Here are some of the consequences of loan EMI defaults

  • Negative impact on credit score: This is one of the most hampering and common consequences of defaulting on your EMIs. The lender reports missed payments to credit bureaus leading to a lower credit score. The impact can stay on your credit report for several years and affect your chances of obtaining credit. A low credit score can impact your chances of getting credit cards, obtaining preferential interest rates on loans, or renting an apartment.
  • Increased Interest and fees: Defaulting on a personal loan incurs penalty and a spike in interest rates. For collection efforts, the lender will levy additional charges or penalties. Additionally, the interest rate can soar up considerably increasing the financial burden. So, as a result, the total loan amount owed will be high.
  • Collection efforts: Collection efforts will be taken by the lender to recover outstanding amount. It may be through phone calls, emails, SMS, letters, etc. Lenders may hire a collection agency to recover the loan. These collection agencies may sometimes send recovery agents to your workplace or residence.  The job of these recovery agents is to collect the due amount from you. Generally, most lenders opt for recovery agents only when the loan is classified as an NPA. Usually, lenders send a 60-day notice to borrowers before they consider the loan as an NPA. A visit from a recovery agent is not only stressful but also embarrassing.
  • Legal action: Further, if lenders feel that it is necessary, they can take legal action to recover the amount due. This legal step can result in additional fees such as lawyer costs
  • Negatively impacts personal relationships: Defaulting on a personal loan has a damaging effect on personal relationships. If you have borrowed from family or friends and don’t repay on time, it could hamper trust, faith, and the warmth of relationships.
  • Get Blacklisted by credit bureaus: Credit bureaus blacklist those who default on personal loans thus hampering your chances of getting loans from other lenders in the future. It may be hard even to get credit card approvals.
  • Seizure of collateral: If the loan is not paid on time, the collateral pledged may be seized by the lender.

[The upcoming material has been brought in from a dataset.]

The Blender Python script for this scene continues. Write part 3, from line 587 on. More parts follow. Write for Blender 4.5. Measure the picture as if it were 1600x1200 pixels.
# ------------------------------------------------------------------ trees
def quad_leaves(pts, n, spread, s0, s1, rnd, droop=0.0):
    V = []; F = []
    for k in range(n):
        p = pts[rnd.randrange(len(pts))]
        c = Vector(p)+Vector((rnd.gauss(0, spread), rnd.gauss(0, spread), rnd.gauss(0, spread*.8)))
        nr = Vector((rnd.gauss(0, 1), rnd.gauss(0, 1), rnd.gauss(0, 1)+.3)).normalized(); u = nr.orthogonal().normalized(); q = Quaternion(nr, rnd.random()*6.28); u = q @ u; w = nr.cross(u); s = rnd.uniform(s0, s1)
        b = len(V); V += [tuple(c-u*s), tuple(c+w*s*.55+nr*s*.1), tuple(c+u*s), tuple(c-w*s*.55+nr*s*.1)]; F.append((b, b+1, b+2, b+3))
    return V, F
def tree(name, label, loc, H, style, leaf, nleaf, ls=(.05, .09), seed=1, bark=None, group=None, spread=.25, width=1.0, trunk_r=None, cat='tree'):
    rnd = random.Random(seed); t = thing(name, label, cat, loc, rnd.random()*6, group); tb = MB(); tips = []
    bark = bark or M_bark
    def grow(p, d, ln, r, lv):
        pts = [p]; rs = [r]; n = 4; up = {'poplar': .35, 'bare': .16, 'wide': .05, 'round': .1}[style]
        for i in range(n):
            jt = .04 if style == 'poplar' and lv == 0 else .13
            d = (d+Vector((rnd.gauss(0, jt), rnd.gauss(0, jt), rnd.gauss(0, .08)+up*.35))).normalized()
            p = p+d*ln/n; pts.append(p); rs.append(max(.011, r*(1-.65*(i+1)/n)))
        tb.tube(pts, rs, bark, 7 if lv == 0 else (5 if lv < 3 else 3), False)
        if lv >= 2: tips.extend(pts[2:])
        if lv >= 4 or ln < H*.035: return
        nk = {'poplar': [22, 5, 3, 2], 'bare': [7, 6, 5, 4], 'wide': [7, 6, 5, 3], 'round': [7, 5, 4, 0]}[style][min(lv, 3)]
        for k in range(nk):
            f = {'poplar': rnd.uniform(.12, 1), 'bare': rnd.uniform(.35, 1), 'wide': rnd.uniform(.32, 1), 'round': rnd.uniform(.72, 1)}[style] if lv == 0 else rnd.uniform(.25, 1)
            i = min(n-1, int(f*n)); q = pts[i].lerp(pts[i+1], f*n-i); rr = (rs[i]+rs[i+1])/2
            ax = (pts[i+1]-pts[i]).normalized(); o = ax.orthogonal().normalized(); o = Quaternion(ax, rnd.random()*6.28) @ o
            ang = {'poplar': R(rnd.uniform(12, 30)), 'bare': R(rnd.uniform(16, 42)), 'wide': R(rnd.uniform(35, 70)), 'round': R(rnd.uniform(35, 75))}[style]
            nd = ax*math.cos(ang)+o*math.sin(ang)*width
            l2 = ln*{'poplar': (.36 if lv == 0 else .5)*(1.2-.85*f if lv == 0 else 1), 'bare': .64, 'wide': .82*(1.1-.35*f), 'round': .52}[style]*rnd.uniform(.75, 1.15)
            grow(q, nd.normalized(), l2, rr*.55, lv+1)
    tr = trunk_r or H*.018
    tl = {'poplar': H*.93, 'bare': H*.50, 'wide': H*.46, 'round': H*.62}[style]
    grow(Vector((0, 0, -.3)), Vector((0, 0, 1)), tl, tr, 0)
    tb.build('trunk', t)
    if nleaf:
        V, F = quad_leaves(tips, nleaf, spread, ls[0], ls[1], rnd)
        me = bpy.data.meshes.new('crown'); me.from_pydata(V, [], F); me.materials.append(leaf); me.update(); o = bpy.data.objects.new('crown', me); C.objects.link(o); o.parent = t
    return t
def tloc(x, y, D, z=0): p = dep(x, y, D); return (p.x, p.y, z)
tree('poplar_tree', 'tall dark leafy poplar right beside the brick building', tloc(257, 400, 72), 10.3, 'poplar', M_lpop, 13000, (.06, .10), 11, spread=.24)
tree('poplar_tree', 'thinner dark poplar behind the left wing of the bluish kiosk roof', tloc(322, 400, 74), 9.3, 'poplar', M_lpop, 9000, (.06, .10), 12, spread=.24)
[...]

Ways to Avoid Missed EMI Payments 

  • Seek a lower EMI: If you already know that you will be defaulting on a loan EMI, then speak to the lender and inform them of the financial crunch that they are entangled in. Lenders may then lower the EMIs by increasing the loan tenure. If the loan is an unsecured loan, then the lender will get it converted into a secured loan, for which the interest payable will be lower. Out of these two options, changing the secured loan to an unsecured loan is better since the increase in loan tenures is allowed by very few banks. Also, the reduction in EMIs is significant when compared to extending loan tenures.

  • Make Part payments: Part payments are another ideal way to lower the EMI payments and the interest rate. When the borrower has extra funds, making a part payment can reduce the financial burden.

  • Request for an EMI-free period: When the borrower is stuck in a financial crunch where there is an interruption in the flow of income, the borrower can approach the lender and ask for an EMI-free period. When customers lose their jobs or have problems in their businesses, banks will grant them an EMI-free period of 3 to 6 months. Following this, the borrower must renew the EMI payments.

  • Chalk out a budget: In order to avoid defaulting on EMIs, the borrower must chalk out a budget and plan his finances better.

  • Have an emergency fund: Financial advisors recommend that you always maintain an emergency fund to dip into during a financial crisis. The emergency fund must hold around six months of your salary. This way, you can use this fund to pay for your household expenses and EMIs if something unexpected happens to your income flow.

  • Seek the help of friends and family: You can approach your friends or family for an informal (interest-free) loan to help you repay the EMIs. You can later pay back the loan amount once your financial situation recovers.

Conclusion

Evaluate your Finances Carefully before Applying for a Loan. With the easy availability of loans, it may be tempting to get one. However, before you apply for a loan, you have to evaluate your financial situation carefully and decide whether you will be able to afford it. Missing loan EMIs leads to several negative consequences. So, make sure that you pay your EMIs on time.

Frequently Asked Questions

1. What are the EMI payment options available on loans? 

One can pay their EMIs via NACH mandate, ECS, or post-dated cheques. 

2. What happens when I miss an EMI payment? 

Missing an EMI payment on your loans can result in interest charges and late payment charges. 

3. What is the average late payment charge for missed EMIs on loans? 

One missed EMI can cost you about 1-2% of your outstanding loan amount as later payment charges. 

4. When is a late payment considered a default? 

Any EMI payments, missed for 90 days or more is considered a default. 

5. Do missed EMI payments affect my credit score? 

Yes, missing an EMI payment is recorded against your repayment history and affects your credit score. 

6. How many credit score points will be reduced for a single missed payment? 

A single missed EMI can result in a drop of 60-70 points from your credit score. 

7. How long will a payment default stay on my credit report? 

Payment defaults stay on your credit report for 7 years, after which they are dropped from your report. 

8. Can I request my bank to stop charging my EMIs for some time? 

If you are facing any financial constraints, you can ask your bank for an ‘EMI Moratorium’, where EMIs will not be deducted from your account but the interest will keep accumulating. This amount will be adjusted as higher EMI amount or longer EMI tenures.